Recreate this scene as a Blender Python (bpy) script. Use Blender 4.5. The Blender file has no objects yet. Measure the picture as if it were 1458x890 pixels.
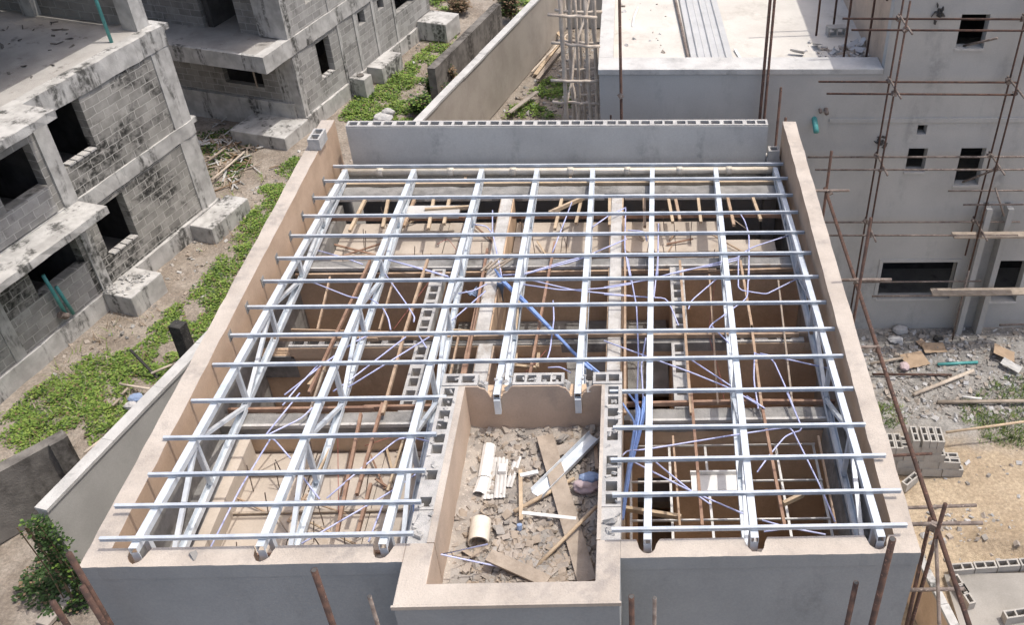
import bpy, bmesh, math, random
from mathutils import Vector, Matrix
random.seed(7)
R = math.radians
sc = bpy.context.scene
C = sc.collection
GZ = -7.2          # ground level; z = 0 is the top of the house parapet

# ------------------------------------------------------------------ camera
CX, CY, CZ, PITCH, YAW, ROLL, FPX, PPX, PPY = (1.5122, -6.8396, 9.1025, 0.653685, -0.0400715, 0.0152733, 1371.652, 950.037, 411.11)
cp, sp, cyw, sy = math.cos(PITCH), math.sin(PITCH), math.cos(YAW), math.sin(YAW)
FW = Vector((-sy*cp, cyw*cp, -sp)); RT = Vector((cyw, sy, 0)); UP = RT.cross(FW)
RT, UP = RT*math.cos(ROLL)+UP*math.sin(ROLL), -RT*math.sin(ROLL)+UP*math.cos(ROLL)
CAM = Vector((CX, CY, CZ))
cd = bpy.data.cameras.new('camera'); cam = bpy.data.objects.new('camera', cd); C.objects.link(cam); sc.camera = cam
cam.matrix_world = Matrix(((RT.x, UP.x, -FW.x, CX), (RT.y, UP.y, -FW.y, CY), (RT.z, UP.z, -FW.z, CZ), (0, 0, 0, 1)))
cd.sensor_width = 36; cd.sensor_fit = 'HORIZONTAL'; cd.lens = 36*FPX/1458
cd.shift_x = (729-PPX)/1458; cd.shift_y = (PPY-445)/1458
cd.clip_start = 0.1; cd.clip_end = 1000
def ray(px, py): return FW + RT*((px-PPX)/FPX) - UP*((py-PPY)/FPX)
def atz(px, py, z):            # surveyed point of the place at height z
    d = ray(px, py); return CAM + d*((z-CZ)/d.z)
def aty(px, py, y):
    d = ray(px, py); return CAM + d*((y-CY)/d.y)

# ------------------------------------------------------------------ materials
def M(name, c1, c2=None, scale=2.0, rough=.9, bump=.25, bscale=45, metal=0, stain=None, sscale=(1, 1, .35), slo=.52, shi=.72, samt=.85, brick=None, spec=.3, zsplit=None, speck=0):
    m = bpy.data.materials.new(name); m.use_nodes = True; nt = m.node_tree; N = nt.nodes; L = nt.links
    b = N['Principled BSDF']; b.inputs['Roughness'].default_value = rough; b.inputs['Metallic'].default_value = metal
    b.inputs['Specular IOR Level'].default_value = spec
    tc = N.new('ShaderNodeTexCoord'); co = tc.outputs['Object']
    def noise(sc_, det=5, vec=None, ro=.6):
        n = N.new('ShaderNodeTexNoise'); n.inputs['Scale'].default_value = sc_; n.inputs['Detail'].default_value = det; n.inputs['Roughness'].default_value = ro
        L.new(vec or co, n.inputs['Vector']); return n.outputs['Fac']
    def ramp(f, lo, hi):
        r = N.new('ShaderNodeMapRange'); r.interpolation_type = 'SMOOTHSTEP'; r.inputs[1].default_value = lo; r.inputs[2].default_value = hi; L.new(f, r.inputs[0]); return r.outputs[0]
    def mix(f, a, bb, t='MIX'):
        x = N.new('ShaderNodeMix'); x.data_type = 'RGBA'; x.blend_type = t
        if isinstance(f, float): x.inputs[0].default_value = f
        else: L.new(f, x.inputs[0])
        for s, v in ((6, a), (7, bb)):
            if isinstance(v, tuple): x.inputs[s].default_value = (*v, 1)
            else: L.new(v, x.inputs[s])
        return x.outputs[2]
    def math_(op, a, bb):
        x = N.new('ShaderNodeMath'); x.operation = op
        for i, v in enumerate((a, bb)):
            if isinstance(v, (int, float)): x.inputs[i].default_value = v
            else: L.new(v, x.inputs[i])
        return x.outputs[0]
    c2 = c2 or tuple(v*.78 for v in c1)
    col = mix(ramp(noise(scale), .35, .68), c1, c2)
    hgt = noise(bscale, 4)
    if brick:
        ax, mortar = brick
        s = N.new('ShaderNodeSeparateXYZ'); L.new(co, s.inputs[0]); cb = N.new('ShaderNodeCombineXYZ')
        L.new(s.outputs[0 if ax == 'x' else 1], cb.inputs[0]); L.new(s.outputs[2], cb.inputs[1])
        bt = N.new('ShaderNodeTexBrick'); bt.inputs['Scale'].default_value = 1
        bt.inputs['Brick Width'].default_value = .46; bt.inputs['Row Height'].default_value = .235
        bt.inputs['Mortar Size'].default_value = .013; bt.inputs['Mortar Smooth'].default_value = .25
        bt.inputs['Color1'].default_value = (.62, .62, .62, 1); bt.inputs['Color2'].default_value = (1.0, 1.0, 1.0, 1); bt.inputs['Mortar'].default_value = (1, 1, 1, 1)
        # slightly wobbly joints
        wv = N.new('ShaderNodeVectorMath'); wv.operation = 'MULTIPLY_ADD'
        nn = N.new('ShaderNodeTexNoise'); nn.inputs['Scale'].default_value = 4; L.new(co, nn.inputs['Vector'])
        L.new(nn.outputs['Color'], wv.inputs[0]); wv.inputs[1].default_value = (.05, .045, 0); L.new(cb.outputs[0], wv.inputs[2])
        L.new(wv.outputs[0], bt.inputs['Vector'])
        col = mix(.75, col, bt.outputs['Color'], 'MULTIPLY')
        bf = bt.outputs['Fac']
        hgt = math_('SUBTRACT', math_('MULTIPLY', hgt, .5), math_('MULTIPLY', bf, 1.2))
    if zsplit:
        s = N.new('ShaderNodeSeparateXYZ'); L.new(co, s.inputs[0])
        zz = math_('ADD', s.outputs[2], math_('MULTIPLY', noise(2.5, 3), .14))
        zz = math_('ADD', zz, math_('MULTIPLY', s.outputs[1], zsplit[2]))
        col = mix(ramp(zz, zsplit[0]-.03, zsplit[0]+.03), mix(ramp(noise(4), .4, .65), zsplit[1], tuple(v*.75 for v in zsplit[1])), col)
    if stain:
        mp = N.new('ShaderNodeMapping'); mp.inputs['Scale'].default_value = sscale; L.new(co, mp.inputs['Vector'])
        f = ramp(noise(1.1, 7, mp.outputs[0], .68), slo, shi)
        f2 = ramp(noise(7, 4), .3, .6)
        col = mix(math_('MULTIPLY', math_('MULTIPLY', f, f2), samt), col, stain)
    if brick:
        col = mix(math_('MULTIPLY', math_('MULTIPLY', bf, .9), ramp(noise(3.3, 4), .32, .5)), col, brick[1])
    if speck:
        col = mix(ramp(noise(28, 2), .62, .7), col, tuple(min(1, v*speck) for v in c1))
    # fine grain
    col = mix(.35, col, mix(noise(bscale*.8, 3), (.55, .55, .55), (1.35, 1.35, 1.35)), 'MULTIPLY')
    L.new(col, b.inputs['Base Color'])
    bp = N.new('ShaderNodeBump'); bp.inputs['Strength'].default_value = bump; bp.inputs['Distance'].default_value = .02
    L.new(hgt, bp.inputs['Height']); L.new(bp.outputs[0], b.inputs['Normal'])
    return m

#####

### WHAT TO PRODUCE
Take the listing and print it again exactly, but without any pictures.

### ANSWER TO THIS TASK
Recreate this scene as a Blender Python (bpy) script. Use Blender 4.5. The Blender file has no objects yet. Measure the picture as if it were 1458x890 pixels.
import bpy, bmesh, math, random
from mathutils import Vector, Matrix
random.seed(7)
R = math.radians
sc = bpy.context.scene
C = sc.collection
GZ = -7.2          # ground level; z = 0 is the top of the house parapet

# ------------------------------------------------------------------ camera
CX, CY, CZ, PITCH, YAW, ROLL, FPX, PPX, PPY = (1.5122, -6.8396, 9.1025, 0.653685, -0.0400715, 0.0152733, 1371.652, 950.037, 411.11)
cp, sp, cyw, sy = math.cos(PITCH), math.sin(PITCH), math.cos(YAW), math.sin(YAW)
FW = Vector((-sy*cp, cyw*cp, -sp)); RT = Vector((cyw, sy, 0)); UP = RT.cross(FW)
RT, UP = RT*math.cos(ROLL)+UP*math.sin(ROLL), -RT*math.sin(ROLL)+UP*math.cos(ROLL)
CAM = Vector((CX, CY, CZ))
cd = bpy.data.cameras.new('camera'); cam = bpy.data.objects.new('camera', cd); C.objects.link(cam); sc.camera = cam
cam.matrix_world = Matrix(((RT.x, UP.x, -FW.x, CX), (RT.y, UP.y, -FW.y, CY), (RT.z, UP.z, -FW.z, CZ), (0, 0, 0, 1)))
cd.sensor_width = 36; cd.sensor_fit = 'HORIZONTAL'; cd.lens = 36*FPX/1458
cd.shift_x = (729-PPX)/1458; cd.shift_y = (PPY-445)/1458
cd.clip_start = 0.1; cd.clip_end = 1000
def ray(px, py): return FW + RT*((px-PPX)/FPX) - UP*((py-PPY)/FPX)
def atz(px, py, z):            # surveyed point of the place at height z
    d = ray(px, py); return CAM + d*((z-CZ)/d.z)
def aty(px, py, y):
    d = ray(px, py); return CAM + d*((y-CY)/d.y)

# ------------------------------------------------------------------ materials
def M(name, c1, c2=None, scale=2.0, rough=.9, bump=.25, bscale=45, metal=0, stain=None, sscale=(1, 1, .35), slo=.52, shi=.72, samt=.85, brick=None, spec=.3, zsplit=None, speck=0):
    m = bpy.data.materials.new(name); m.use_nodes = True; nt = m.node_tree; N = nt.nodes; L = nt.links
    b = N['Principled BSDF']; b.inputs['Roughness'].default_value = rough; b.inputs['Metallic'].default_value = metal
    b.inputs['Specular IOR Level'].default_value = spec
    tc = N.new('ShaderNodeTexCoord'); co = tc.outputs['Object']
    def noise(sc_, det=5, vec=None, ro=.6):
        n = N.new('ShaderNodeTexNoise'); n.inputs['Scale'].default_value = sc_; n.inputs['Detail'].default_value = det; n.inputs['Roughness'].default_value = ro
        L.new(vec or co, n.inputs['Vector']); return n.outputs['Fac']
    def ramp(f, lo, hi):
        r = N.new('ShaderNodeMapRange'); r.interpolation_type = 'SMOOTHSTEP'; r.inputs[1].default_value = lo; r.inputs[2].default_value = hi; L.new(f, r.inputs[0]); return r.outputs[0]
    def mix(f, a, bb, t='MIX'):
        x = N.new('ShaderNodeMix'); x.data_type = 'RGBA'; x.blend_type = t
        if isinstance(f, float): x.inputs[0].default_value = f
        else: L.new(f, x.inputs[0])
        for s, v in ((6, a), (7, bb)):
            if isinstance(v, tuple): x.inputs[s].default_value = (*v, 1)
            else: L.new(v, x.inputs[s])
        return x.outputs[2]
    def math_(op, a, bb):
        x = N.new('ShaderNodeMath'); x.operation = op
        for i, v in enumerate((a, bb)):
            if isinstance(v, (int, float)): x.inputs[i].default_value = v
            else: L.new(v, x.inputs[i])
        return x.outputs[0]
    c2 = c2 or tuple(v*.78 for v in c1)
    col = mix(ramp(noise(scale), .35, .68), c1, c2)
    hgt = noise(bscale, 4)
    if brick:
        ax, mortar = brick
        s = N.new('ShaderNodeSeparateXYZ'); L.new(co, s.inputs[0]); cb = N.new('ShaderNodeCombineXYZ')
        L.new(s.outputs[0 if ax == 'x' else 1], cb.inputs[0]); L.new(s.outputs[2], cb.inputs[1])
        bt = N.new('ShaderNodeTexBrick'); bt.inputs['Scale'].default_value = 1
        bt.inputs['Brick Width'].default_value = .46; bt.inputs['Row Height'].default_value = .235
        bt.inputs['Mortar Size'].default_value = .013; bt.inputs['Mortar Smooth'].default_value = .25
        bt.inputs['Color1'].default_value = (.62, .62, .62, 1); bt.inputs['Color2'].default_value = (1.0, 1.0, 1.0, 1); bt.inputs['Mortar'].default_value = (1, 1, 1, 1)
        # slightly wobbly joints
        wv = N.new('ShaderNodeVectorMath'); wv.operation = 'MULTIPLY_ADD'
        nn = N.new('ShaderNodeTexNoise'); nn.inputs['Scale'].default_value = 4; L.new(co, nn.inputs['Vector'])
        L.new(nn.outputs['Color'], wv.inputs[0]); wv.inputs[1].default_value = (.05, .045, 0); L.new(cb.outputs[0], wv.inputs[2])
        L.new(wv.outputs[0], bt.inputs['Vector'])
        col = mix(.75, col, bt.outputs['Color'], 'MULTIPLY')
        bf = bt.outputs['Fac']
        hgt = math_('SUBTRACT', math_('MULTIPLY', hgt, .5), math_('MULTIPLY', bf, 1.2))
    if zsplit:
        s = N.new('ShaderNodeSeparateXYZ'); L.new(co, s.inputs[0])
        zz = math_('ADD', s.outputs[2], math_('MULTIPLY', noise(2.5, 3), .14))
        zz = math_('ADD', zz, math_('MULTIPLY', s.outputs[1], zsplit[2]))
        col = mix(ramp(zz, zsplit[0]-.03, zsplit[0]+.03), mix(ramp(noise(4), .4, .65), zsplit[1], tuple(v*.75 for v in zsplit[1])), col)
    if stain:
        mp = N.new('ShaderNodeMapping'); mp.inputs['Scale'].default_value = sscale; L.new(co, mp.inputs['Vector'])
        f = ramp(noise(1.1, 7, mp.outputs[0], .68), slo, shi)
        f2 = ramp(noise(7, 4), .3, .6)
        col = mix(math_('MULTIPLY', math_('MULTIPLY', f, f2), samt), col, stain)
    if brick:
        col = mix(math_('MULTIPLY', math_('MULTIPLY', bf, .9), ramp(noise(3.3, 4), .32, .5)), col, brick[1])
    if speck:
        col = mix(ramp(noise(28, 2), .62, .7), col, tuple(min(1, v*speck) for v in c1))
    # fine grain
    col = mix(.35, col, mix(noise(bscale*.8, 3), (.55, .55, .55), (1.35, 1.35, 1.35)), 'MULTIPLY')
    L.new(col, b.inputs['Base Color'])
    bp = N.new('ShaderNodeBump'); bp.inputs['Strength'].default_value = bump; bp.inputs['Distance'].default_value = .02
    L.new(hgt, bp.inputs['Height']); L.new(bp.outputs[0], b.inputs['Normal'])
    return m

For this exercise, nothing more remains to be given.